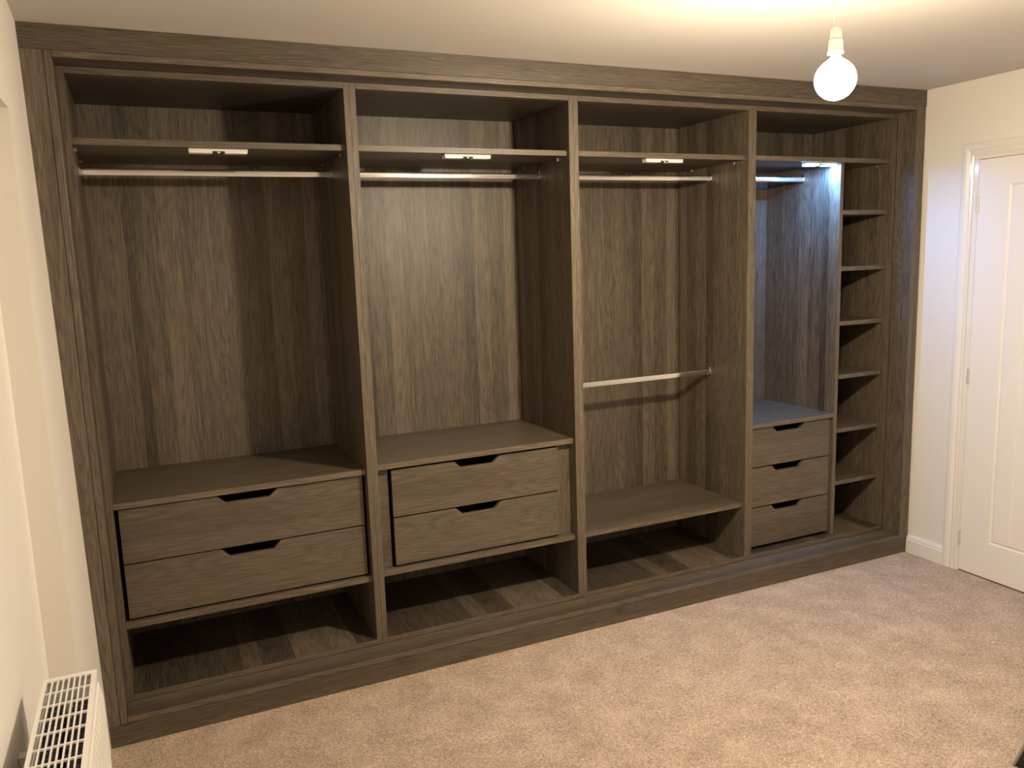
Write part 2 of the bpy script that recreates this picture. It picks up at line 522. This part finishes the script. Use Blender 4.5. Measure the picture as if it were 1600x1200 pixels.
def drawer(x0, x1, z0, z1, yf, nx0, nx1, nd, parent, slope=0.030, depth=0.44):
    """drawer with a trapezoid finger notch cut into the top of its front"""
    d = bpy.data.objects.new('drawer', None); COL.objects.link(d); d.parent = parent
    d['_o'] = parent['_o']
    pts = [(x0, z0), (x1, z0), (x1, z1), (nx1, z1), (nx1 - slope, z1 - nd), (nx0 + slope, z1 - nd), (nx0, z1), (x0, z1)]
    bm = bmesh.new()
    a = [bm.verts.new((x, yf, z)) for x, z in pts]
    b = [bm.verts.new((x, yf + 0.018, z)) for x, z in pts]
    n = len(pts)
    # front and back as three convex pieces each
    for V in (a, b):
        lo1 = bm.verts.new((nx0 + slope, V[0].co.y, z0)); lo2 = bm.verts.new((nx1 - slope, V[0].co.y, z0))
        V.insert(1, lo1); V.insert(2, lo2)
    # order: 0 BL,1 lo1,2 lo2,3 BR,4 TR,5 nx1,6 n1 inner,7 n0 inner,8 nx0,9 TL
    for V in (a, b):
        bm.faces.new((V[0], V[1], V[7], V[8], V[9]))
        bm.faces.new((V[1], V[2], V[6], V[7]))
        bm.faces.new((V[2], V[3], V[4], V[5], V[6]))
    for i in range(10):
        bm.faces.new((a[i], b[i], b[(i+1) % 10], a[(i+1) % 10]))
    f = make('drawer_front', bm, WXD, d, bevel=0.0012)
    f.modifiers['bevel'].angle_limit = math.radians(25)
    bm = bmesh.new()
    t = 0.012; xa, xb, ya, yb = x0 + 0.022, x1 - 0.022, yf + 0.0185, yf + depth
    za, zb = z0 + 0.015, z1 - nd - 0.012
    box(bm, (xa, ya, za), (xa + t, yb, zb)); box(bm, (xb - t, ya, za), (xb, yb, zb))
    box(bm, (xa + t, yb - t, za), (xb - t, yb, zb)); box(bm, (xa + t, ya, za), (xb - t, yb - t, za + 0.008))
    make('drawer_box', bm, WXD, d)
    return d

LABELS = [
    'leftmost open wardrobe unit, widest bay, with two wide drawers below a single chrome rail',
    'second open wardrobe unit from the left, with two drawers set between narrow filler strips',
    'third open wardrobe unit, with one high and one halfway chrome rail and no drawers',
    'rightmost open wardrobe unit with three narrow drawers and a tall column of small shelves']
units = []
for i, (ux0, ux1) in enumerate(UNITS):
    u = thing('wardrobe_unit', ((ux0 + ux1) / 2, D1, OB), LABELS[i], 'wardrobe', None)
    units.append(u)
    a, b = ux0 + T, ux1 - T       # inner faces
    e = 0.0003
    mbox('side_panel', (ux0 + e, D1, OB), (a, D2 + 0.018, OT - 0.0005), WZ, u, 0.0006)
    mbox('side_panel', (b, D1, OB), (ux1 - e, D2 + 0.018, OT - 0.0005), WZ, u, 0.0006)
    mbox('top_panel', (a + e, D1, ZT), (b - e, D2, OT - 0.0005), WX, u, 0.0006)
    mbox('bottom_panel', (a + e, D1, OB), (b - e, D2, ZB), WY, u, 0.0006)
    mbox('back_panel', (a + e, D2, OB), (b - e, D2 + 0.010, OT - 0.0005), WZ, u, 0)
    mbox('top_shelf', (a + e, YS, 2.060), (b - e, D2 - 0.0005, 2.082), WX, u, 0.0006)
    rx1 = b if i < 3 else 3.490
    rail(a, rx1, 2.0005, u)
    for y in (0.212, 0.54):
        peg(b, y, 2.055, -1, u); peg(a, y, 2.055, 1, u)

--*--

# [To be done]
Leave out the pictures and give the listing above again exactly.

# [Expected answer]
Write part 2 of the bpy script that recreates this picture. It picks up at line 522. This part finishes the script. Use Blender 4.5. Measure the picture as if it were 1600x1200 pixels.
def drawer(x0, x1, z0, z1, yf, nx0, nx1, nd, parent, slope=0.030, depth=0.44):
    """drawer with a trapezoid finger notch cut into the top of its front"""
    d = bpy.data.objects.new('drawer', None); COL.objects.link(d); d.parent = parent
    d['_o'] = parent['_o']
    pts = [(x0, z0), (x1, z0), (x1, z1), (nx1, z1), (nx1 - slope, z1 - nd), (nx0 + slope, z1 - nd), (nx0, z1), (x0, z1)]
    bm = bmesh.new()
    a = [bm.verts.new((x, yf, z)) for x, z in pts]
    b = [bm.verts.new((x, yf + 0.018, z)) for x, z in pts]
    n = len(pts)
    # front and back as three convex pieces each
    for V in (a, b):
        lo1 = bm.verts.new((nx0 + slope, V[0].co.y, z0)); lo2 = bm.verts.new((nx1 - slope, V[0].co.y, z0))
        V.insert(1, lo1); V.insert(2, lo2)
    # order: 0 BL,1 lo1,2 lo2,3 BR,4 TR,5 nx1,6 n1 inner,7 n0 inner,8 nx0,9 TL
    for V in (a, b):
        bm.faces.new((V[0], V[1], V[7], V[8], V[9]))
        bm.faces.new((V[1], V[2], V[6], V[7]))
        bm.faces.new((V[2], V[3], V[4], V[5], V[6]))
    for i in range(10):
        bm.faces.new((a[i], b[i], b[(i+1) % 10], a[(i+1) % 10]))
    f = make('drawer_front', bm, WXD, d, bevel=0.0012)
    f.modifiers['bevel'].angle_limit = math.radians(25)
    bm = bmesh.new()
    t = 0.012; xa, xb, ya, yb = x0 + 0.022, x1 - 0.022, yf + 0.0185, yf + depth
    za, zb = z0 + 0.015, z1 - nd - 0.012
    box(bm, (xa, ya, za), (xa + t, yb, zb)); box(bm, (xb - t, ya, za), (xb, yb, zb))
    box(bm, (xa + t, yb - t, za), (xb - t, yb, zb)); box(bm, (xa + t, ya, za), (xb - t, yb - t, za + 0.008))
    make('drawer_box', bm, WXD, d)
    return d

LABELS = [
    'leftmost open wardrobe unit, widest bay, with two wide drawers below a single chrome rail',
    'second open wardrobe unit from the left, with two drawers set between narrow filler strips',
    'third open wardrobe unit, with one high and one halfway chrome rail and no drawers',
    'rightmost open wardrobe unit with three narrow drawers and a tall column of small shelves']
units = []
for i, (ux0, ux1) in enumerate(UNITS):
    u = thing('wardrobe_unit', ((ux0 + ux1) / 2, D1, OB), LABELS[i], 'wardrobe', None)
    units.append(u)
    a, b = ux0 + T, ux1 - T       # inner faces
    e = 0.0003
    mbox('side_panel', (ux0 + e, D1, OB), (a, D2 + 0.018, OT - 0.0005), WZ, u, 0.0006)
    mbox('side_panel', (b, D1, OB), (ux1 - e, D2 + 0.018, OT - 0.0005), WZ, u, 0.0006)
    mbox('top_panel', (a + e, D1, ZT), (b - e, D2, OT - 0.0005), WX, u, 0.0006)
    mbox('bottom_panel', (a + e, D1, OB), (b - e, D2, ZB), WY, u, 0.0006)
    mbox('back_panel', (a + e, D2, OB), (b - e, D2 + 0.010, OT - 0.0005), WZ, u, 0)
    mbox('top_shelf', (a + e, YS, 2.060), (b - e, D2 - 0.0005, 2.082), WX, u, 0.0006)
    rx1 = b if i < 3 else 3.490
    rail(a, rx1, 2.0005, u)
    for y in (0.212, 0.54):
        peg(b, y, 2.055, -1, u); peg(a, y, 2.055, 1, u)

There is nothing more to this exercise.